España es una democracia vigilada y la Unión Europea es su versión tecnocrática y aséptica. Regulan el tipo de bombilla que usas, el tamaño de la taza del váter y el contenido calórico de tu menú. Pero no regulan la corrupción, ni la mediocridad, ni la hipocresía. Eso no lo tocan, eso es “libertad institucional”.

La libertad no es una mercancía. No se intercambia por promesas. No se entrega por miedo. Es lo único que te hace dueño de ti mismo y si la pierdes, todo lo demás —trabajo, propiedad, seguridad, identidad— es solo un espejismo.

Hayek lo dejó claro: cuanto más planifica el Estado la vida de los ciudadanos, más difícil les resulta ser libres; e Isaiah Berlin nos enseñó que la libertad negativa —la ausencia de coacción— es el mínimo irrenunciable de cualquier sociedad que se quiera llamar civilizada.
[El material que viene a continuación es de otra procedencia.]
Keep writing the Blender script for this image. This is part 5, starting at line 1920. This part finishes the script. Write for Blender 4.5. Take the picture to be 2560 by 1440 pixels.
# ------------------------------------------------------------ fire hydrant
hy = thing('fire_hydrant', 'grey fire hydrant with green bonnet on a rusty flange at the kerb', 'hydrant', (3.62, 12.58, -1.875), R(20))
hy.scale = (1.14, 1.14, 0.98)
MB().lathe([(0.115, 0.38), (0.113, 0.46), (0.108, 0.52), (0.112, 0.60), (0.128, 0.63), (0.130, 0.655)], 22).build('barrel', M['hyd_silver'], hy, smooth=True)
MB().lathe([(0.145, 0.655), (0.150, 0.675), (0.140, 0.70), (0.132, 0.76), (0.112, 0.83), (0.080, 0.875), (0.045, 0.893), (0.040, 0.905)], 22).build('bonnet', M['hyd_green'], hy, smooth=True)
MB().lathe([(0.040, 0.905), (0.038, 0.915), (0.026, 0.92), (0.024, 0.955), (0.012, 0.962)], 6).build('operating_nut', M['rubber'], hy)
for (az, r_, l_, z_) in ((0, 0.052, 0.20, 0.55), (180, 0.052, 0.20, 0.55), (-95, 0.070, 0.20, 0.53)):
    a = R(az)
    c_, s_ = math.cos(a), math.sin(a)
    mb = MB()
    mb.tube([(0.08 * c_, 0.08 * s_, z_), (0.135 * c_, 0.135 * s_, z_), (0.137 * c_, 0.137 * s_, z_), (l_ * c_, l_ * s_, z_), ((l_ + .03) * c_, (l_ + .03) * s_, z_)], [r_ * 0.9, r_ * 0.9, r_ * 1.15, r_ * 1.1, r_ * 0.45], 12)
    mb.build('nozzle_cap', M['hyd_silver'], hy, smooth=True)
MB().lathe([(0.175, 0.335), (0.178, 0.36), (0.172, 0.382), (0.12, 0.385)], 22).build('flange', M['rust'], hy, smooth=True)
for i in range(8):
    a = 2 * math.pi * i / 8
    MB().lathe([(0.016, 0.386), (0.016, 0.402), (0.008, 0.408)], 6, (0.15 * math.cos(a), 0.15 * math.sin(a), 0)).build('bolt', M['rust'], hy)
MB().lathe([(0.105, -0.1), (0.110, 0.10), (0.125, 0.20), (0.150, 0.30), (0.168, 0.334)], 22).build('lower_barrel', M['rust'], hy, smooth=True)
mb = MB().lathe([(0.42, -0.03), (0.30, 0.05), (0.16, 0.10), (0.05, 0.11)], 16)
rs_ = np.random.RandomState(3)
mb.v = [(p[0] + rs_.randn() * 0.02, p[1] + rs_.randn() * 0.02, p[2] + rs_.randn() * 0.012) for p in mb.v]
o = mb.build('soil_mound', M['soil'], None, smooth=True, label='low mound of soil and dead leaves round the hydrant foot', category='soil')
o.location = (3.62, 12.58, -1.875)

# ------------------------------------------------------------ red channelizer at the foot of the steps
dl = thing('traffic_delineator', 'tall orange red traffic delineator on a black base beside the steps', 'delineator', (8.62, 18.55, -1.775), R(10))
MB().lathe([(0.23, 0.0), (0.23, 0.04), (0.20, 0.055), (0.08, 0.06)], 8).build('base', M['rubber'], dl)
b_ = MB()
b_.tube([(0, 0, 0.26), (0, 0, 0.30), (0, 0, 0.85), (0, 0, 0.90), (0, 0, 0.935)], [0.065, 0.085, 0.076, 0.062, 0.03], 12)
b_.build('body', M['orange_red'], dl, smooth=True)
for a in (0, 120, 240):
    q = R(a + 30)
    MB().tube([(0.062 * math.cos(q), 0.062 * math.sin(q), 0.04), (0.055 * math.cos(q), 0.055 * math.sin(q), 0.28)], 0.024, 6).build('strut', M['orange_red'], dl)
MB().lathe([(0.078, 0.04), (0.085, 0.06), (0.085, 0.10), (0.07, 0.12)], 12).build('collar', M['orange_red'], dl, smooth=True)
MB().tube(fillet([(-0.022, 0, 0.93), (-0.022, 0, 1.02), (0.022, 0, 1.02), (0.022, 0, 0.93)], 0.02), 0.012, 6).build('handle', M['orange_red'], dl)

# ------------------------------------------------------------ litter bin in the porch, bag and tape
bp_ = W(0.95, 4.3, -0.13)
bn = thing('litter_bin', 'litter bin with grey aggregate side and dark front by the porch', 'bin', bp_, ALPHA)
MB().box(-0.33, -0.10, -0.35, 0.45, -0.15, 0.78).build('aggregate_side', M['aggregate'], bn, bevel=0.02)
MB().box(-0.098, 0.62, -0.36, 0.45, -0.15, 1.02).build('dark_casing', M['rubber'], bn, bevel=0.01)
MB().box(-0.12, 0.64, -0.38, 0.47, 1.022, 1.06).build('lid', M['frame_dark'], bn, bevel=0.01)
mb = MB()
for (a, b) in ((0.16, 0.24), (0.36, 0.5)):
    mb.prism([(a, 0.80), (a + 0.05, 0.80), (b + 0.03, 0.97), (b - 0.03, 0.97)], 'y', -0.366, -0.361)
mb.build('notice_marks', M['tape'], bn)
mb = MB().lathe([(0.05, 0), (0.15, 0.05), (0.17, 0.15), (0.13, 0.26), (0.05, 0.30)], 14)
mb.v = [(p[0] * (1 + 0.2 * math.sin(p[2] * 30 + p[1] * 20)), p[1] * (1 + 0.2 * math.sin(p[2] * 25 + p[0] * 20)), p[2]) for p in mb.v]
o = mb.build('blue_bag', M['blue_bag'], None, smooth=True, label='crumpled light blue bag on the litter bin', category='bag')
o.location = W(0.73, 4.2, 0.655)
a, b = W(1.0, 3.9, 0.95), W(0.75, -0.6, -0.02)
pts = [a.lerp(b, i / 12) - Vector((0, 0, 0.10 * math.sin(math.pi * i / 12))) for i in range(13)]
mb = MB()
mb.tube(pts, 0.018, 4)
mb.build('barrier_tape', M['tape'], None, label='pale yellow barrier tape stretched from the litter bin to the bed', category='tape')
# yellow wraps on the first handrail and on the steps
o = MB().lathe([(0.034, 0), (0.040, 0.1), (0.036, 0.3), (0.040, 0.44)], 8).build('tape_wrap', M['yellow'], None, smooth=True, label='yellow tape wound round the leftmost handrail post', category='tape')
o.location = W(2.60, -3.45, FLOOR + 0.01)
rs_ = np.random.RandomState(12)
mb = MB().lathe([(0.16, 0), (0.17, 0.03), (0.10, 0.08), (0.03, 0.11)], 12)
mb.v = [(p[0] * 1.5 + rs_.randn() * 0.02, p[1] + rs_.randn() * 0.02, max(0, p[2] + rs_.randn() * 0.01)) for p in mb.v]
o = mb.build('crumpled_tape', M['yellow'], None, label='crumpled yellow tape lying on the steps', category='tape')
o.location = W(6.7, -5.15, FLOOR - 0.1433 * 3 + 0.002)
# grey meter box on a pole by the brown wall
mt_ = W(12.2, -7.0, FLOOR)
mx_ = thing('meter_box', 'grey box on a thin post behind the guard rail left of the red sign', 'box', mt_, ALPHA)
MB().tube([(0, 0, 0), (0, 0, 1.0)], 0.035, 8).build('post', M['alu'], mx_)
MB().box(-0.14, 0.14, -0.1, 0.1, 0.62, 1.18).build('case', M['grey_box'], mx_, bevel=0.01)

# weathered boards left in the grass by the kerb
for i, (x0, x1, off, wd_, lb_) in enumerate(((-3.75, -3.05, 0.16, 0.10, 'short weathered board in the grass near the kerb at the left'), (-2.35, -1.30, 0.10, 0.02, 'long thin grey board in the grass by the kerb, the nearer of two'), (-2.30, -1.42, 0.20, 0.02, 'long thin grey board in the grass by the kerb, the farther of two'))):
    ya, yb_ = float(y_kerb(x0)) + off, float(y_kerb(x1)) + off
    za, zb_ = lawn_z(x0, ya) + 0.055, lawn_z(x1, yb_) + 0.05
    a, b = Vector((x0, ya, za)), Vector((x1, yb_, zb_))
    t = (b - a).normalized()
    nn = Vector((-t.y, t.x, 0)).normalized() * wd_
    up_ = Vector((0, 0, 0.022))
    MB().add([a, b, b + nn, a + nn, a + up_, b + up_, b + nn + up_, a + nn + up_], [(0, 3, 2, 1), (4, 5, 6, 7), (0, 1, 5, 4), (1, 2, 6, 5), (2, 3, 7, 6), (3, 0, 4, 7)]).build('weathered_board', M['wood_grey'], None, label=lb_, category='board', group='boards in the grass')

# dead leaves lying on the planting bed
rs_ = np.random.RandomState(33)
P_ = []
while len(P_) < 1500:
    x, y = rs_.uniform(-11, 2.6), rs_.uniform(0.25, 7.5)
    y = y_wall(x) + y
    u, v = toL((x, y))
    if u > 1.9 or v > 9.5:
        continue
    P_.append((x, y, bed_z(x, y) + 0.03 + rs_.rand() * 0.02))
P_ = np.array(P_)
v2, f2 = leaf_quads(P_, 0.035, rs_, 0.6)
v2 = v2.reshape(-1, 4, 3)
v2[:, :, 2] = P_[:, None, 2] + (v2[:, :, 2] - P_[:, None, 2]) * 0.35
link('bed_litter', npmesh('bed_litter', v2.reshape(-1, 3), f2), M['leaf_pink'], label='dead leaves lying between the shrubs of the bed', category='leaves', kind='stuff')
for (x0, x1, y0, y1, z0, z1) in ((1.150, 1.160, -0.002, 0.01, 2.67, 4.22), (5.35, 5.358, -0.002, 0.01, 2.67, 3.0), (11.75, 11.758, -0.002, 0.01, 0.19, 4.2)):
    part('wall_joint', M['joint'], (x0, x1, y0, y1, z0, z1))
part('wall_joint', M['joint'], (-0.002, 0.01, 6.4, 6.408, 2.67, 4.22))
No quiero vivir protegido como un animal de granja. Quiero vivir libre, con los riesgos y responsabilidades que eso conlleva. Prefiero morir como un hombre libre que vivir como un súbdito obediente.

La libertad no se agradece: Se defiende, se exige, se ejerce.

Y si eso molesta, si eso incomoda, si eso me convierte en un indeseable… entonces voy por el buen camino.